RECORDED INFORMATION:
# # #

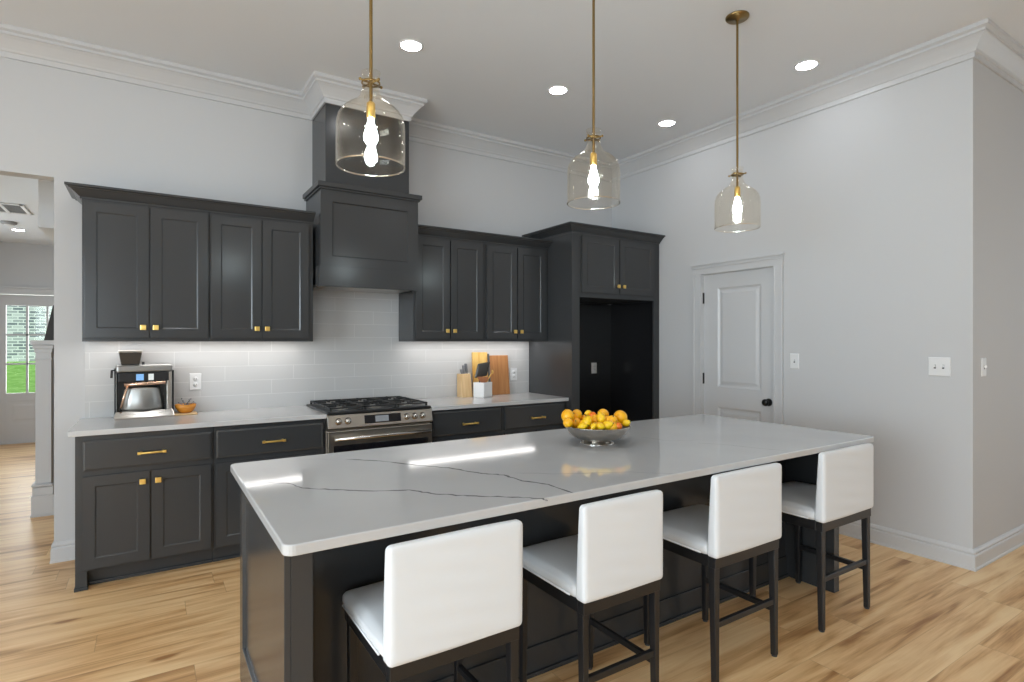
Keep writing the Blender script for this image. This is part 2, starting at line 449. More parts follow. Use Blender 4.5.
# back wall with the wide opening to the hall at its left end
w = MB()
w.box(-0.161, XW + 0.12, 0, 0.12, 0, CEIL)
w.box(-1.75, -0.161, 0, 0.12, 2.477, CEIL)
w.box(-4.2, -1.75, 0, 0.12, 0, CEIL)
struct(w.build('wall_back', M['wall']), 'pale grey wall behind the dark kitchen cabinets', 'wall')
# right wall with the pantry door
w = MB()
w.box(XW, XW + 0.12, -1.206, 0, 0, CEIL)
w.box(XW, XW + 0.12, -1.924, -1.206, 2.037, CEIL)
w.box(XW, XW + 0.12, YC, -1.924, 0, CEIL)
struct(w.build('wall_right', M['wall']), 'pale grey wall with the white panelled door', 'wall')
struct(MB().box(XW + 0.12, 8.2, YC, YC + 0.12, 0, CEIL).build('wall_right_return', M['wall']), 'pale grey wall turning the outside corner at right', 'wall')
w = MB(); w.box(8.08, 8.2, -9.3, -8.0, 0, CEIL); w.box(8.08, 8.2, -4.4, YC, 0, CEIL); w.box(8.08, 8.2, -8.0, -4.4, 0, 0.4); w.box(8.08, 8.2, -8.0, -4.4, 2.7, CEIL)
struct(w.build('wall_east', M['wall']))
# living-room walls out of view, with big windows added for fill light
w = MB()
w.box(-4.2, -3.9, -9.3, -9.18, 0, CEIL); w.box(-0.7, 8.2, -9.3, -9.18, 0, CEIL)
w.box(-3.9, -0.7, -9.3, -9.18, 0, 0.4); w.box(-3.9, -0.7, -9.3, -9.18, 2.7, CEIL)
struct(w.build('wall_rear', M['wall']))
w = MB()
w.box(-4.2, -4.08, -9.3, -7.0, 0, CEIL); w.box(-4.2, -4.08, -3.0, 0, 0, CEIL)
w.box(-4.2, -4.08, -7.0, -3.0, 0, 0.4); w.box(-4.2, -4.08, -7.0, -3.0, 2.7, CEIL)
struct(w.build('wall_left', M['wall']))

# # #

SET PROBLEM: Write the full listing out again with every line unchanged, but include no pictures.

SOLUTION TO THIS TASK:
Keep writing the Blender script for this image. This is part 2, starting at line 449. More parts follow. Use Blender 4.5.
# back wall with the wide opening to the hall at its left end
w = MB()
w.box(-0.161, XW + 0.12, 0, 0.12, 0, CEIL)
w.box(-1.75, -0.161, 0, 0.12, 2.477, CEIL)
w.box(-4.2, -1.75, 0, 0.12, 0, CEIL)
struct(w.build('wall_back', M['wall']), 'pale grey wall behind the dark kitchen cabinets', 'wall')
# right wall with the pantry door
w = MB()
w.box(XW, XW + 0.12, -1.206, 0, 0, CEIL)
w.box(XW, XW + 0.12, -1.924, -1.206, 2.037, CEIL)
w.box(XW, XW + 0.12, YC, -1.924, 0, CEIL)
struct(w.build('wall_right', M['wall']), 'pale grey wall with the white panelled door', 'wall')
struct(MB().box(XW + 0.12, 8.2, YC, YC + 0.12, 0, CEIL).build('wall_right_return', M['wall']), 'pale grey wall turning the outside corner at right', 'wall')
w = MB(); w.box(8.08, 8.2, -9.3, -8.0, 0, CEIL); w.box(8.08, 8.2, -4.4, YC, 0, CEIL); w.box(8.08, 8.2, -8.0, -4.4, 0, 0.4); w.box(8.08, 8.2, -8.0, -4.4, 2.7, CEIL)
struct(w.build('wall_east', M['wall']))
# living-room walls out of view, with big windows added for fill light
w = MB()
w.box(-4.2, -3.9, -9.3, -9.18, 0, CEIL); w.box(-0.7, 8.2, -9.3, -9.18, 0, CEIL)
w.box(-3.9, -0.7, -9.3, -9.18, 0, 0.4); w.box(-3.9, -0.7, -9.3, -9.18, 2.7, CEIL)
struct(w.build('wall_rear', M['wall']))
w = MB()
w.box(-4.2, -4.08, -9.3, -7.0, 0, CEIL); w.box(-4.2, -4.08, -3.0, 0, 0, CEIL)
w.box(-4.2, -4.08, -7.0, -3.0, 0, 0.4); w.box(-4.2, -4.08, -7.0, -3.0, 2.7, CEIL)
struct(w.build('wall_left', M['wall']))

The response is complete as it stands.